January 18, 2005 at 6:26 am
A profiler trace is a good idea. I 'll see if I can learn something from that.
Thanks
January 18, 2005 at 10:33 am
Well the trace helped alot. As I ran the sp, I noticed that in some cases the number of reads was significantly greater than in other cases. I tweaked and tested and have found that in some cases the db is using indexes better than in others. I still don' understand what is happening. The sp is basic as follows:
CREATE PROCEDURE dbo.rpt_AuditByTheatre
(
@start_date varchar(32) = null, --datetime = null,
@end_date varchar(32) = null, --datetime = null,
@theatre_id varchar(25), -- Required
@description varchar(255)= 'ALL'
)
AS
BEGIN
SET NOCOUNT ON
IF @start_date is null
SET @start_date = convert(datetime,convert(varchar(10),getdate(),1))
ELSE
SET @start_date = convert(datetime,@start_date)
IF @end_date is null
SET @end_date = convert(datetime,convert(varchar(10),getdate(),1)) +1
ELSE
SET @end_date = convert(datetime,@end_date) +1
SELECT s.store_ref,
s.site,
a.performance_number,
a.audit_result,
u.description,
a.played,
case when u.description='Lobby' then 'Lobby' else Right(u.description,2) end AS Adtm,
a.ad_name
From audit a
JOIN unit u (nolock) on a.unit = u.unit
JOIN site s (nolock) on u.site_id = s.site_id
Where a.played >= @start_date and a.played < @end_date
and s.store_ref = @theatre_id
and (upper(u.description) = upper(@description) or @description = 'ALL')
ORDER BY 1,7,6
END
GO
When I run this with the @start_date and @end_date the same date (i.e. 11/20/04 to 11/20/04, the execution plan is different than if I run the procedure for 2 days as 11/20/04 to 11/21/04. Very strange. The difference in the execution plan results in almost 8 million reads (profiler) versus 2 thousand for the 2 day range. Is there something else going on or does it make sense that the optimizer would choose a different path based on parameter value?
Thanks
Mardy
January 19, 2005 at 4:20 am
Could you post the execution plans for the two date ranges you mentioned so that we can see what is happening?
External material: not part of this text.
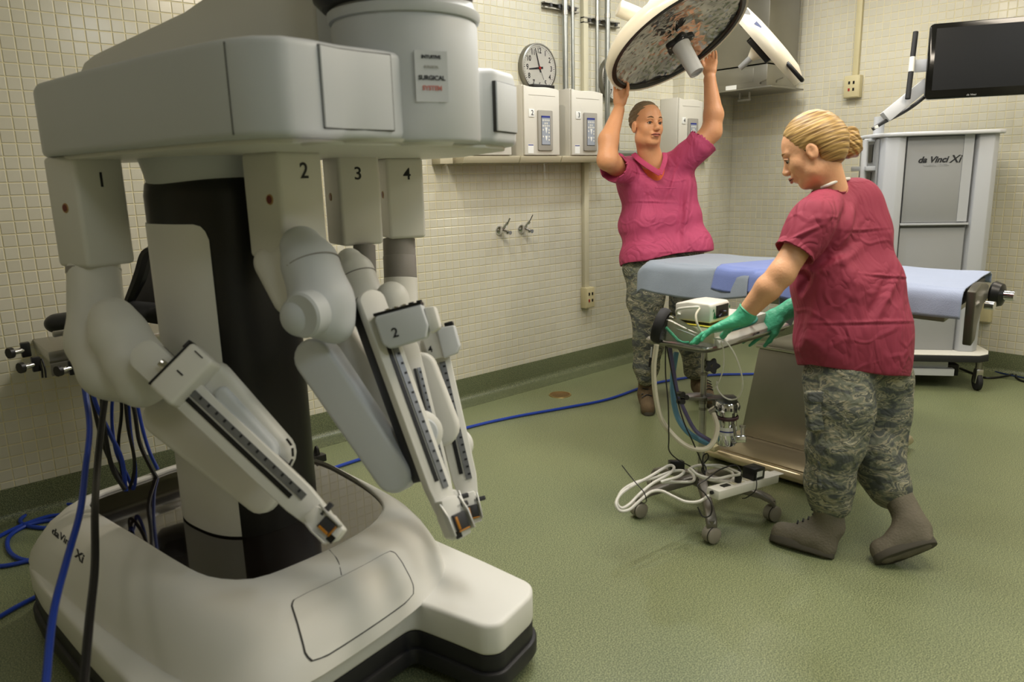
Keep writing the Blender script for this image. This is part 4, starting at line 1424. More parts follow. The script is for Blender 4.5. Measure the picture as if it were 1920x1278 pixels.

You could use Index hints to try and force the execution along the more efficient path.
Nigel Moore
======================
January 19, 2005 at 8:45 am
Nigel
Thanks for the reply. Be gald to post the execution plans but not sure the best way to do it. For now I'll pass along what I learned from an MS newsgroup.
Apparently, the parameters in my sp are getting sniffed. According an article at http://www.microsoft.com/technet/prodtechnol/sql/2005/recomp.mspx#EEAA,
Parameter sniffing refers to a process whereby SQL Server's execution environment "sniffs" the current parameter values during compilation or recompilation, and passes it along to the query optimizer so that they can be used to generate potentially faster query execution plans.
In my case the sniffing leads to slower performance. I added a LOOP hint to the join and that solved the problem. Interestingly, another solution was to add two new variables for the start and end date and set the variables equal to the start and end date parameters. Change the where clause condition to use the variables instead of the parameters. In general like this:
create proc usp
@start datetime,@end datetime
as
declare @s-2 datetime,@e datetime
set @s-2=@start
set @e=@end
select *
from tb
where dt between @s-2 and @e
go
It worked. The best I can conclude is that the variables provide some sort of sniff protection.